At the beginning of the year, I projected a gain in net worth of only $60k based on an 0% return on investments and a 6% increase in spending. As you can see, spending rose 12% and return on investments was also about 12%. As a result net worth increased by $495k. So, this was a big forecasting fail, as was last year's projection.

So, it's probably a mistake to try to make a projection for 2020 :) The baseline projection in my spreadsheet is for a 12% rate of return, a 6% increase in spending, and flat other income, leading to a $425k increase in net worth. I expect that forecast will fail big time again.

Notes to the Accounts
Current account is all non-retirement accounts and housing account income and spending. Then the other two are fairly self-explanatory. But housing spending only includes mortgage interest. Property taxes etc. are included in the current account. There is not a lot of logic to this except the "transfer to housing" is measured using the transfer from our checking account to our mortgage account. Current other income is reported after tax, while investment income is reported pre-tax. Net tax on investment income then gets subtracted from current income as our annual tax refund or extra payment gets included there. Retirement investment income gets reported pre-tax too while retirement contributions are after tax. For retirement accounts, "tax credits" is the imputed tax on investment earnings which is used to compute pre-tax earnings from the actual received amounts. For non-retirement accounts, "tax credits" are actual franking credits received on Australian dividends and the tax withheld on foreign investment income. Both of these are included in the pre-tax earning but are not actually received month to month as cash.... Finally, "core expenditure" for housing is the actual mortgage interest we paid. "Expenditure" adds back how much interest we saved by keeping money in our offset account. We include that saved interest in the current account as the earnings of that pile of cash. That virtual earning needs to be spent somewhere to balance the accounts... It is also included in the "transfer to housing". Our actual mortgage payments were less than the number reported by the $2k in saved interest. For current accounts "core expenditure" takes out business expenses that will be refunded by our employers and some one-off expenditures. This year, there are none of those one-off expenditures. "Saving" is the difference between "other income" net of transfers to other columns and spending in that column, while "change in net worth" also includes the investment income.

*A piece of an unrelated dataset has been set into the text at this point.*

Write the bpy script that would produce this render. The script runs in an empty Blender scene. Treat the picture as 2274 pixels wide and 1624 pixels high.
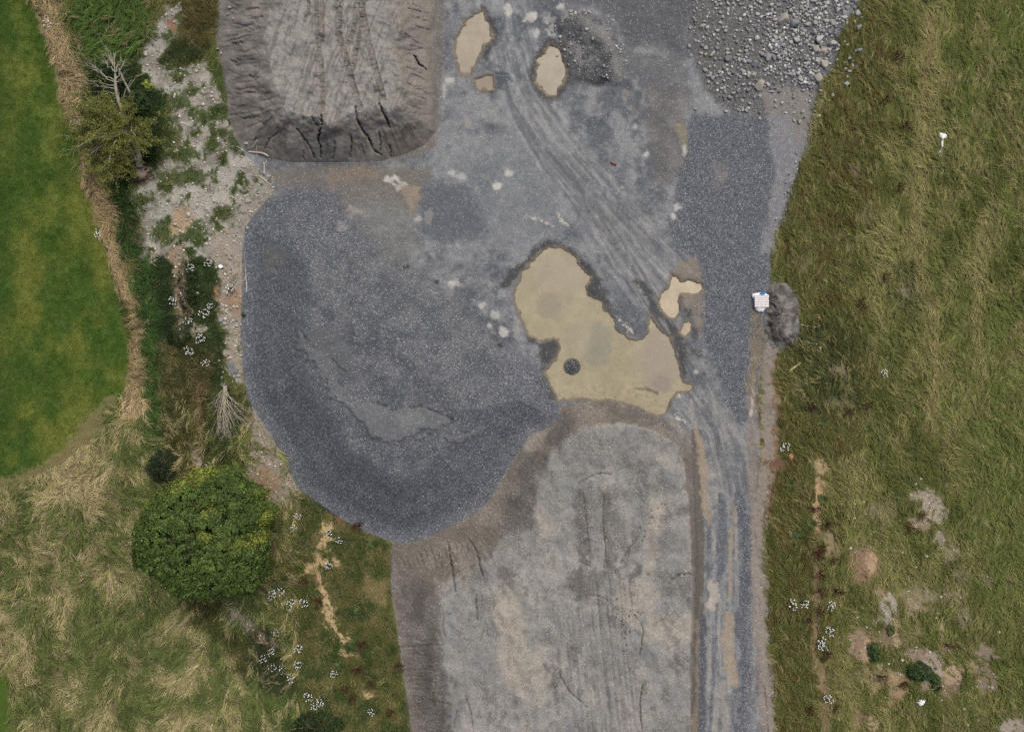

Financial Independence said...

Why do you prefer to compare against a hedge fund? Do you think your strategy is superior during a bear market?

I think with sucu disproportionate investment gains vs expenses, you will soon loose interest in tracking house value and expenses ;-) Why dont' you put most of your money in different index funds
like S&P500, Dax, FTSE, etc.. and live happily ever after watching the grass grow?

Than you could focus on playing with retirement accounts speculations.

mOOm said...

A hedge fund is an investment strategy, which tries to limit downside, which is what I am trying to do. If I do better than the median hedge fund, then I think I am doing OK. That's why I only plan on having about 20% or so in long-only stock strategies. If all my money was in stocks I would be too nervous about losing money after the 2008 debacle. With millions of dollars I am more trying to maintain wealth than get richer, though I don't mind the latter.